Peccato, anche perché Muscato con Nabucco e soprattutto con il bellissimo Campiello del 2014 aveva offerto prove di sé non disprezzabili. E del resto, una mano sapiente si scorge comunque nell’abilità dei movimenti scenici dei cantanti e del coro (splendida la scena della danza dei gitani del secondo atto), nei giochi di luce, nel crescendo di tensione del finale, purtroppo rovinato da un colpo di scena che proprio non ci stava. Anche i costumi di Margherita Baldoni, per quanto spesso incongrui, erano comunque ben realizzati.

Ma naturalmente ….de la musique avant toute chose. La polemica infinita sulla regia ha forse messo in ombra i molti meriti musicali di questa edizione.  Il fascino perduto sulla scena si ritrova nel golfo mistico, con una orchestra del Maggio Musicale e il coro diretto da Lorenzo Fratini in piena forma. Il direttore d’orchestra Ryan McAdams, che già aveva offerto una bella interpretazione dei Pêcheurs de perles  due anni fa, ha dato una lettura vigorosa e trascinante, facendo brillare tutto il colorito esotico della partitura senza mettere in ombra  i momenti  più lirici ed “intimi”: perfetti la scansione dell’Habanera, con un suono di una sensualità dionisiaca, trascinante e coinvolgente, le scene corali. Il rapporto con il palcoscenico.

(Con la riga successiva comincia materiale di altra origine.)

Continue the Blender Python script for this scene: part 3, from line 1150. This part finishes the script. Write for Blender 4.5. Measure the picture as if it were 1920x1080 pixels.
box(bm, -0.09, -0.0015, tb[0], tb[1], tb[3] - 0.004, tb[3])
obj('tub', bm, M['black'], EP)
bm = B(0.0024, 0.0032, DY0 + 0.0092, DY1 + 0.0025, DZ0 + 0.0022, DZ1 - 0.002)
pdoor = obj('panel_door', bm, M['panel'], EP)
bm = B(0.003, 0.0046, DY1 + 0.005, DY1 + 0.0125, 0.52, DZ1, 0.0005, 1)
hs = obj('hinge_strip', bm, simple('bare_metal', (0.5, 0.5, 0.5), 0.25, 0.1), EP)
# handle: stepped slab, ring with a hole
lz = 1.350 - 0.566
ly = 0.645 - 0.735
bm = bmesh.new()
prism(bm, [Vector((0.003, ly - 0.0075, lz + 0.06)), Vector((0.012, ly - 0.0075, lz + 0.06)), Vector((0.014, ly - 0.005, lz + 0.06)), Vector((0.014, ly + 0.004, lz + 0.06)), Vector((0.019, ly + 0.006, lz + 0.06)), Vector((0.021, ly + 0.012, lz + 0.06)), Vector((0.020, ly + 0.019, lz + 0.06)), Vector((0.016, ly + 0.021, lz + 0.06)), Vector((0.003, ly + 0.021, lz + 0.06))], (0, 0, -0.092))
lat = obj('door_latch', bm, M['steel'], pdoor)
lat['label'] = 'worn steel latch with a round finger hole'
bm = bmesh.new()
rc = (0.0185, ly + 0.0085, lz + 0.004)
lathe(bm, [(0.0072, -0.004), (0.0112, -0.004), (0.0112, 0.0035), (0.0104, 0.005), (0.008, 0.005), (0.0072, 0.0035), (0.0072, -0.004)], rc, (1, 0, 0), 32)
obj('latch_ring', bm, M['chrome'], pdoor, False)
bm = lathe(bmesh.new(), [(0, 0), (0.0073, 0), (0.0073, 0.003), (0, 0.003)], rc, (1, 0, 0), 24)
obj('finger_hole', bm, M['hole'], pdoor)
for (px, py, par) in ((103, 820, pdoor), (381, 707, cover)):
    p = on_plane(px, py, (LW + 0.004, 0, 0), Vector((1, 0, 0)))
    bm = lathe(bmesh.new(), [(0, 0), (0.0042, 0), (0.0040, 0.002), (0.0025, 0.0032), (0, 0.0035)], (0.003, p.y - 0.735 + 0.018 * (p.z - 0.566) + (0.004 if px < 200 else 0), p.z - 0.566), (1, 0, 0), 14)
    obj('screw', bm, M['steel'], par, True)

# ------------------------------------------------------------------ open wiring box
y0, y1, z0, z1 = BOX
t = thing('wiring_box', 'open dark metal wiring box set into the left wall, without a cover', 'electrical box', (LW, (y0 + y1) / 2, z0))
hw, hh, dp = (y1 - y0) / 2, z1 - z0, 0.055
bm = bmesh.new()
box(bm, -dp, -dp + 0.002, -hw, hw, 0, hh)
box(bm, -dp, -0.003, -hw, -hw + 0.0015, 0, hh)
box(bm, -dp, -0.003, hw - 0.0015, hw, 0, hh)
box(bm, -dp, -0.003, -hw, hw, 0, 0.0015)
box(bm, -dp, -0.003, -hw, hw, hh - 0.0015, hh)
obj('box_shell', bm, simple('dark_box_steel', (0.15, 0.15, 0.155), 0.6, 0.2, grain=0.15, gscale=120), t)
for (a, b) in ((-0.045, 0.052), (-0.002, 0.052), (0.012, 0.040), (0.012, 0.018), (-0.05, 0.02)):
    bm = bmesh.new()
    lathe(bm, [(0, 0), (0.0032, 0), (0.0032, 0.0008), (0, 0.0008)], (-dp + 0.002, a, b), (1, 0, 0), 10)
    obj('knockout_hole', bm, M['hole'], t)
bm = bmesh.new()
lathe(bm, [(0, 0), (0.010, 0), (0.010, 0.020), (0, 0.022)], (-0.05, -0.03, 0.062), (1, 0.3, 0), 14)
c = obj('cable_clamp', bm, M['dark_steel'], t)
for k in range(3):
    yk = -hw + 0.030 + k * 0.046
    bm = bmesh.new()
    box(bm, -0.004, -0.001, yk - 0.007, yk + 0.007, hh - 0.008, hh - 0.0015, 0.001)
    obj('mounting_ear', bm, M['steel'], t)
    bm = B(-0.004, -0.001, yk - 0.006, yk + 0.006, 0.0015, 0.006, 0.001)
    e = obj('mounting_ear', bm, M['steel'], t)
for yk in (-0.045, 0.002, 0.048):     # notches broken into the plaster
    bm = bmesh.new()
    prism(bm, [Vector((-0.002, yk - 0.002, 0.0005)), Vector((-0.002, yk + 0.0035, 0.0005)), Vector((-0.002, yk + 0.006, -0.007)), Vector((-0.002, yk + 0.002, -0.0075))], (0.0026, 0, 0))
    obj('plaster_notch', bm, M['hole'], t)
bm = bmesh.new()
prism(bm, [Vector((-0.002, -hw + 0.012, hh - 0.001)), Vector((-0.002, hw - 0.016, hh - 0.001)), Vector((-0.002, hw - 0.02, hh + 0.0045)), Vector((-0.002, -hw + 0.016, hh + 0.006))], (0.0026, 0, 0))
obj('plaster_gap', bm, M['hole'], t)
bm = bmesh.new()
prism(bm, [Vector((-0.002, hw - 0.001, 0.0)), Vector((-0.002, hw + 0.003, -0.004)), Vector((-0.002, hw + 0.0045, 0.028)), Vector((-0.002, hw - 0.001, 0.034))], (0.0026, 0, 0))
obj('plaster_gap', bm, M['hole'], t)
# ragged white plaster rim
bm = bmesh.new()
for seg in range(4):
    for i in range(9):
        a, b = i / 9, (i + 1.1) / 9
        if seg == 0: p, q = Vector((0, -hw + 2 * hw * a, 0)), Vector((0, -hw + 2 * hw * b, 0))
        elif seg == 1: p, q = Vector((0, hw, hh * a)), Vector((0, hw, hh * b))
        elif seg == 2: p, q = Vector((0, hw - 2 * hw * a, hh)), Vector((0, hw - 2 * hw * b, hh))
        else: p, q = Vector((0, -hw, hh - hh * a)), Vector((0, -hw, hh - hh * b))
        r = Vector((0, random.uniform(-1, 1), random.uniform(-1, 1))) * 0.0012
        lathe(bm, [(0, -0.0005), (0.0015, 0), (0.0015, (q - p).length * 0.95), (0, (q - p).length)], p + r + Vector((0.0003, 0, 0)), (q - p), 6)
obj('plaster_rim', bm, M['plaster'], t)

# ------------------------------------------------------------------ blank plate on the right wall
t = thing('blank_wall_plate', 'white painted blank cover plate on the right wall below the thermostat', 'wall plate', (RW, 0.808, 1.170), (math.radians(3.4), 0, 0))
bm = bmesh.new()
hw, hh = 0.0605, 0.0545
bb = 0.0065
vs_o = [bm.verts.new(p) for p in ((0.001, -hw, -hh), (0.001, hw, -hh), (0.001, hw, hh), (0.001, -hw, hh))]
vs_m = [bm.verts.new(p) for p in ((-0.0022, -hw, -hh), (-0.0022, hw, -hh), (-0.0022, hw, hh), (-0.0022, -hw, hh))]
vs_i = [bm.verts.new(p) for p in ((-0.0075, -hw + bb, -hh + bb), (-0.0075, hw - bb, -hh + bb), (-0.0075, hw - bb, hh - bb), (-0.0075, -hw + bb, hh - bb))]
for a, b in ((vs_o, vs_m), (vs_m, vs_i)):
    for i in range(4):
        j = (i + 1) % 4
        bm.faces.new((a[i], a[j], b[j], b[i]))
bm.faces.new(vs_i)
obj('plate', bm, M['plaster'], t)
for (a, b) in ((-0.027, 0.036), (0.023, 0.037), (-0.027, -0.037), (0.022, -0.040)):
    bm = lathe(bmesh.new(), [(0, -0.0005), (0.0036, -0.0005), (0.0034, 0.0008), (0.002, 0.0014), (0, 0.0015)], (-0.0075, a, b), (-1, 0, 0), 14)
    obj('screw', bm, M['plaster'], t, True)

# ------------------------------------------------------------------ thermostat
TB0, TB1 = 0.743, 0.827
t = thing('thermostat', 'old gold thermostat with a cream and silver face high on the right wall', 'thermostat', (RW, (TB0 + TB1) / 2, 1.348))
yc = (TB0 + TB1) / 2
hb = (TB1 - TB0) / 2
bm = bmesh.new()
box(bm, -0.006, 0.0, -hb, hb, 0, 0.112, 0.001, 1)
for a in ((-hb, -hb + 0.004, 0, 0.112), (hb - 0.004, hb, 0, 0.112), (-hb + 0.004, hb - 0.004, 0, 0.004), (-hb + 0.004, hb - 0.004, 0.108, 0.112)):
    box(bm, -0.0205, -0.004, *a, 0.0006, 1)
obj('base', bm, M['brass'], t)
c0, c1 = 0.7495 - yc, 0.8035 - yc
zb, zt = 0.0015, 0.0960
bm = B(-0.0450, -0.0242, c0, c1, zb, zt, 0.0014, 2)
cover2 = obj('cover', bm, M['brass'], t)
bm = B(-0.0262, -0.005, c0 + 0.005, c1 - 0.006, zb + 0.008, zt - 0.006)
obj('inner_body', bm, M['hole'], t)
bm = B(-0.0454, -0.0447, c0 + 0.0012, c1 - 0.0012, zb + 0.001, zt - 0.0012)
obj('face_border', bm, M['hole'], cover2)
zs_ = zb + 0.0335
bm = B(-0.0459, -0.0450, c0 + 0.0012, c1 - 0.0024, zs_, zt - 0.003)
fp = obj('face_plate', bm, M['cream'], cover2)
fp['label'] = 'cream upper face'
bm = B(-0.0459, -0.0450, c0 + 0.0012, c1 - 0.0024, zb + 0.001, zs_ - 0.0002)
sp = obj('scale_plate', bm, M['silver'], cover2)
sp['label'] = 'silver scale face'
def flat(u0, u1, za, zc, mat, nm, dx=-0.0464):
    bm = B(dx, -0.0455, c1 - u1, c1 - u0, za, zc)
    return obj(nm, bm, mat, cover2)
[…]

Veronica Simeoni, mezzosoprano, è stata una Carmen forse non molto “sensuale” (e del resto, data l’impostazione dello spettacolo …) ma di grande presenza scenica, ora determinata e sfrontata, ora rassegnata al suo destino ma mai “doma”. Dal punto di vista vocale risaltano il timbro morbido e ambrato, l’ottimo fraseggio e la disinvoltura nelle agilità.  Roberto Aronica nel ruolo di Don José ha dato vita a un personaggio violento e duro, con un fraseggio forse un po’ ruvido ma capace anche di una malinconica dolcezza nell’aria del fiore. Molto efficace soprattutto negli ultimi due atti, con una declamazione energica e vigorosa, anche se con un francese non sempre “doc”. Simone Alberghini si è trovato a sostenere il ruolo di Escamillo in sostituzione di Burak Bilgili. Non sembra proprio essere il suo “personaggio ideale” e la splendida canzone del Toreador del secondo atto risulta tutto sommato un po’ opaca, una Chanson grise  per dirla ancora con Verlaine, ma nel complesso se l’è cavata più che decorosamente, soprattutto nel duetto del terzo atto. Grandi e meritatissimi applausi anche per la Michaela di Laura Giordano, forse sin troppo ligia al ruolo di "brava ragazza" (ma del resto, la parte è quella!), grazie ad una voce gradevole, precisa, ben timbrata e bene impostata.  Discrete e all’altezza anche le altre parti, molto vivaci e gradevoli soprattutto Frasquita e Mercedes ( Eleonora Bellocci e Giada Frasconi)

Insomma, da vedere? Forse più da ascoltare … quello senz’altro! In ogni caso, i posti per tutte le rappresentazioni sono esauriti da tempo e questo è un dato più che positivo senza dubbio. Ultime repliche Sabato 13 e giovedì 18  (ore 20) e Domenica 14 gennaio (ore 15,30).